> **Job**: Find each line with the string "scene" and copy it.

┌─ Entries

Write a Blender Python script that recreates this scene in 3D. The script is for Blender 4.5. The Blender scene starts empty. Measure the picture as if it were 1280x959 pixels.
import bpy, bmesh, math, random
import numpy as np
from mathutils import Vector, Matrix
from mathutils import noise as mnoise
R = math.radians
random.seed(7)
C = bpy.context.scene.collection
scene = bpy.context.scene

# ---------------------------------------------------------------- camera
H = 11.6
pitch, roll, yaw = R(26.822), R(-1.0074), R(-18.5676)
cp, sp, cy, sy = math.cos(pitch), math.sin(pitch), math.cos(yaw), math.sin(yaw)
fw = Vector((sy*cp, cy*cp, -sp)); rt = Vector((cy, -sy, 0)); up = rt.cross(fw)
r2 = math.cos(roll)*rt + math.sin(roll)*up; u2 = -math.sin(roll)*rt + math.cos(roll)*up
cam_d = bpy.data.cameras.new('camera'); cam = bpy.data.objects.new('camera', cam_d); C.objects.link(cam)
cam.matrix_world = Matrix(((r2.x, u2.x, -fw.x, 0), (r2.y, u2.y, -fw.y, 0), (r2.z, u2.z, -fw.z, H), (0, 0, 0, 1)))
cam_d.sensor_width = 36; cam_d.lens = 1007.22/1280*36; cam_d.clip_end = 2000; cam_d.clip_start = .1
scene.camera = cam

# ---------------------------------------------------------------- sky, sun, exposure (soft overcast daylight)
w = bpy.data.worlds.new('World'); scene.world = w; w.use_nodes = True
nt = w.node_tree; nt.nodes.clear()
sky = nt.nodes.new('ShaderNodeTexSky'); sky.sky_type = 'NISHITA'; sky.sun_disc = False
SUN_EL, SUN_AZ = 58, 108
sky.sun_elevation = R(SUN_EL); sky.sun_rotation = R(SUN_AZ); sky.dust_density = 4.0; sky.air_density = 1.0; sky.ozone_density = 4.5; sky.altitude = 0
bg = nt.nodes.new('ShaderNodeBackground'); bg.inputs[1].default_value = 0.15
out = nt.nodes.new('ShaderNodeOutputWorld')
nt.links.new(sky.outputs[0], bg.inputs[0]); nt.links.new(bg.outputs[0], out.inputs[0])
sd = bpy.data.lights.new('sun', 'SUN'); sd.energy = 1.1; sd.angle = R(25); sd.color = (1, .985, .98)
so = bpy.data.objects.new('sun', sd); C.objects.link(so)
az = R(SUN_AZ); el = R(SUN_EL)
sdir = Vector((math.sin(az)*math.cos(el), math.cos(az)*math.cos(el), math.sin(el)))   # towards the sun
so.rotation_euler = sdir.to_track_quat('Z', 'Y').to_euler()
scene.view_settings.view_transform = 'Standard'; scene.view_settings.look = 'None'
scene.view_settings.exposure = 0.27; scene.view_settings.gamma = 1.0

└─
┌─ Entries

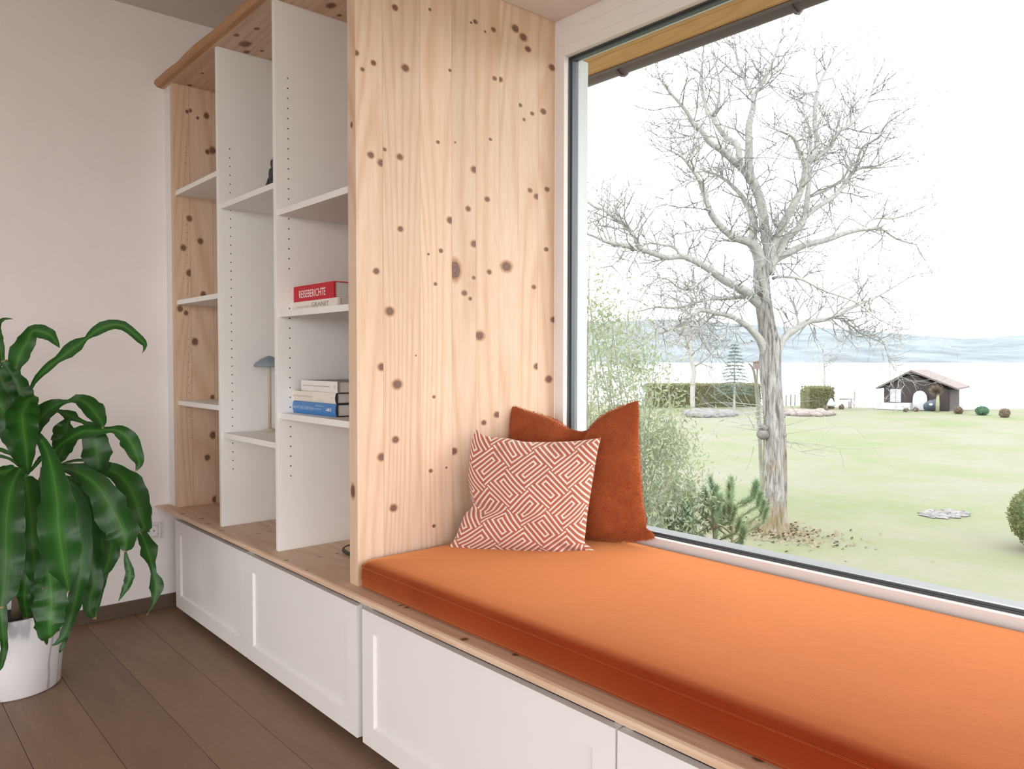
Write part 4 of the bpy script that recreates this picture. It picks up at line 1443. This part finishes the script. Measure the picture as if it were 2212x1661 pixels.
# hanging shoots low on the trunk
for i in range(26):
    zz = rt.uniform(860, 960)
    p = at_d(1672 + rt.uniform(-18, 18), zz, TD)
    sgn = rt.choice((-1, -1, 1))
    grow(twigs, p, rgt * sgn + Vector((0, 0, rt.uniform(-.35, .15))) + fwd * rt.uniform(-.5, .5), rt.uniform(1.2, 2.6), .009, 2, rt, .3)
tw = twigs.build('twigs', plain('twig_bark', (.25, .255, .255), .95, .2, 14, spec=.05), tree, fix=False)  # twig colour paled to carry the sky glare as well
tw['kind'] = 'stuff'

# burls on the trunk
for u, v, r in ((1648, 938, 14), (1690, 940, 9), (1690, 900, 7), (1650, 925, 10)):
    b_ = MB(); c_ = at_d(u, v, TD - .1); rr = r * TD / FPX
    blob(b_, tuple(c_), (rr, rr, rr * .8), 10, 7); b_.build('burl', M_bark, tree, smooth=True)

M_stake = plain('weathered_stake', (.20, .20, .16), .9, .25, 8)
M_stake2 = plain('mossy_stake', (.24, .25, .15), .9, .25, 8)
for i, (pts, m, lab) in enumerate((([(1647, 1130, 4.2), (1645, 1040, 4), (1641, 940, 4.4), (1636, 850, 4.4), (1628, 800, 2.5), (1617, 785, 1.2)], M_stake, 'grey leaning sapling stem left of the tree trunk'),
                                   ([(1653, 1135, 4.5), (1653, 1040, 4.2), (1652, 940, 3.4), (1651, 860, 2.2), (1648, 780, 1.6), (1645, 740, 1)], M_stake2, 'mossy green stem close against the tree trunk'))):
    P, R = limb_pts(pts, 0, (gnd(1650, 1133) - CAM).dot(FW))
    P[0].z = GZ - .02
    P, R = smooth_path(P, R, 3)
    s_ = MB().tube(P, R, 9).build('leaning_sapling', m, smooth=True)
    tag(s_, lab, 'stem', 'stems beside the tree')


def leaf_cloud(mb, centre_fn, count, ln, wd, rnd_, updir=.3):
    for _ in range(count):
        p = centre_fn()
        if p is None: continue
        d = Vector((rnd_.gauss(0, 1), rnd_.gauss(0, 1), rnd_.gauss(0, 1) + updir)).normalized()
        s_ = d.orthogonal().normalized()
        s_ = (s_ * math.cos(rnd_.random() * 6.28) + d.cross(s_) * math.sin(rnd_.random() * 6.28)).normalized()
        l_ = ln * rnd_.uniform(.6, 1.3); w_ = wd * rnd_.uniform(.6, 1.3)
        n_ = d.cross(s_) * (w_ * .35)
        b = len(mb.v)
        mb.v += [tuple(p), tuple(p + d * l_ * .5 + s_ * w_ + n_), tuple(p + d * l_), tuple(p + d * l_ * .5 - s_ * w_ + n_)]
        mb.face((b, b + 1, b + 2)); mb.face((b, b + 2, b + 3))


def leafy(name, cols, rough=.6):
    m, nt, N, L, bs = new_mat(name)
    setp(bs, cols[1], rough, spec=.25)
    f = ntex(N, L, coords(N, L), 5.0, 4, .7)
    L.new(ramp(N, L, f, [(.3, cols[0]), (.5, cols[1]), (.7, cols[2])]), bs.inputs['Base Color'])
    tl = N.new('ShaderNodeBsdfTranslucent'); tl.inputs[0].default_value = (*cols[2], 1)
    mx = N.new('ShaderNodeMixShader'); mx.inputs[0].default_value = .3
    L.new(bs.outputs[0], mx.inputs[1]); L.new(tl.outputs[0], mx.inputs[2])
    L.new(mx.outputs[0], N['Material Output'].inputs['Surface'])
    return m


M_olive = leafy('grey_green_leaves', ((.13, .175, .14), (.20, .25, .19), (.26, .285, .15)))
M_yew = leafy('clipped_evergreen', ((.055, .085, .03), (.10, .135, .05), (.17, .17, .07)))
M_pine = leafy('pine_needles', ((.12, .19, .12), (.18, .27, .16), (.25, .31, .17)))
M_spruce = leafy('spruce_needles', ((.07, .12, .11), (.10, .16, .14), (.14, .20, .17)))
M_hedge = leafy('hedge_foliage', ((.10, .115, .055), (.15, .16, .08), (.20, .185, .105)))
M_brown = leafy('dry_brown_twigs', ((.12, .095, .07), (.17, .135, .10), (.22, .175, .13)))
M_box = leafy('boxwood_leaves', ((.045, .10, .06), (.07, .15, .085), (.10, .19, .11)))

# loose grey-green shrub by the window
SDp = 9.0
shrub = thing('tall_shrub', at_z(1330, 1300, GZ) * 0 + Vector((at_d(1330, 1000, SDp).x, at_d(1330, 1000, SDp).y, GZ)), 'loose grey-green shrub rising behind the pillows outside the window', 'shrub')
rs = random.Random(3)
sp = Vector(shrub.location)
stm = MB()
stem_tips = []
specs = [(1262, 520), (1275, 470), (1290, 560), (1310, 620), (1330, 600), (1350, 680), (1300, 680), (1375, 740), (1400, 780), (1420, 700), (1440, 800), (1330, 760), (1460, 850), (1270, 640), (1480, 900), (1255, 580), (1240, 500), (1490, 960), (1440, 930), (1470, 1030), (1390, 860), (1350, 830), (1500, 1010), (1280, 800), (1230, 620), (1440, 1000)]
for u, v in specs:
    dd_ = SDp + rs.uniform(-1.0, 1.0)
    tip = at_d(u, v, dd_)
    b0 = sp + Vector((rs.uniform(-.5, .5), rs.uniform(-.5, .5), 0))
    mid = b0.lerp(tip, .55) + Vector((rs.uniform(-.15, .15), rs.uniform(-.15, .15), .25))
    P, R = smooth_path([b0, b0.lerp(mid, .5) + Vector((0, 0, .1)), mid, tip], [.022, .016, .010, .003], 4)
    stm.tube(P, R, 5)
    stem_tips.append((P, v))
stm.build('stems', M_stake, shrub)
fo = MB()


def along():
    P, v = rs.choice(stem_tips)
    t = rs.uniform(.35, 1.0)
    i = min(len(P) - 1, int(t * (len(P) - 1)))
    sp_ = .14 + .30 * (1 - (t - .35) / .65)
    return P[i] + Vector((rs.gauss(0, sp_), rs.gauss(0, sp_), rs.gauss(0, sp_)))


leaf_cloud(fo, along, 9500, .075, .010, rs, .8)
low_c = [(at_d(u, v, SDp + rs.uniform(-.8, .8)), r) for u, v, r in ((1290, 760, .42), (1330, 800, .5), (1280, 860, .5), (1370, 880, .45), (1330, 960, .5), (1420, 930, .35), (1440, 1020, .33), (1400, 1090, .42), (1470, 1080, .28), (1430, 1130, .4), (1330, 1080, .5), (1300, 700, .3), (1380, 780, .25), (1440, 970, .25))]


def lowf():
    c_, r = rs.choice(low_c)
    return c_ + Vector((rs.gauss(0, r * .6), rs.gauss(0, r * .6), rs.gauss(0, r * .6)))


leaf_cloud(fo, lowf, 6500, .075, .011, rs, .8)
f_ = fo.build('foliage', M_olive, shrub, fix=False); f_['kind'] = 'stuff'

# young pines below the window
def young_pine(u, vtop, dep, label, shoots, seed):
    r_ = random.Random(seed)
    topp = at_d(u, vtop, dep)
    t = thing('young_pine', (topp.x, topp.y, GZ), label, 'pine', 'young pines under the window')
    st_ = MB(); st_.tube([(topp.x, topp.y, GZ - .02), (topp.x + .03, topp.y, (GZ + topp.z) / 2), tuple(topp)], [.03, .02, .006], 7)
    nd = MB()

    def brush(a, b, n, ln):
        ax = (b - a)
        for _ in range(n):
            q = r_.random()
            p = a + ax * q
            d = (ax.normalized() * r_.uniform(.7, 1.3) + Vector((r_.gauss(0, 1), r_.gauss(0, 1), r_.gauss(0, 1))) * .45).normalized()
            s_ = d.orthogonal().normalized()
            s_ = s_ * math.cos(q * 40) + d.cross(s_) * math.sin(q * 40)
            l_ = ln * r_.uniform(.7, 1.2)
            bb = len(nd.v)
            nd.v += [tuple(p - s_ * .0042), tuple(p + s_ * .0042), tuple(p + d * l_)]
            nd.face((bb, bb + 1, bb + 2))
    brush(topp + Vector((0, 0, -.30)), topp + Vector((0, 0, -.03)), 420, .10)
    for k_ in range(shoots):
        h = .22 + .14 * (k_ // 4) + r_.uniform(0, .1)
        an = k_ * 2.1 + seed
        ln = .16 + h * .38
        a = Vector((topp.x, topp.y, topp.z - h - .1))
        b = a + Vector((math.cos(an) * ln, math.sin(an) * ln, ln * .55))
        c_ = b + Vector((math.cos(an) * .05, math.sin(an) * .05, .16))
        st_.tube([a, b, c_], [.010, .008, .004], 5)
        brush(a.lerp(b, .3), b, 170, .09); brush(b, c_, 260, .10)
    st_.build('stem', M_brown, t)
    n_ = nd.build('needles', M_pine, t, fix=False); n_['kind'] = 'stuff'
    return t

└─

> **Task output**:
Write a Blender Python script that recreates this scene in 3D. The script is for Blender 4.5. The Blender scene starts empty. Measure the picture as if it were 1280x959 pixels.
C = bpy.context.scene.collection
scene = bpy.context.scene
scene.camera = cam
w = bpy.data.worlds.new('World'); scene.world = w; w.use_nodes = True
scene.view_settings.view_transform = 'Standard'; scene.view_settings.look = 'None'
scene.view_settings.exposure = 0.27; scene.view_settings.gamma = 1.0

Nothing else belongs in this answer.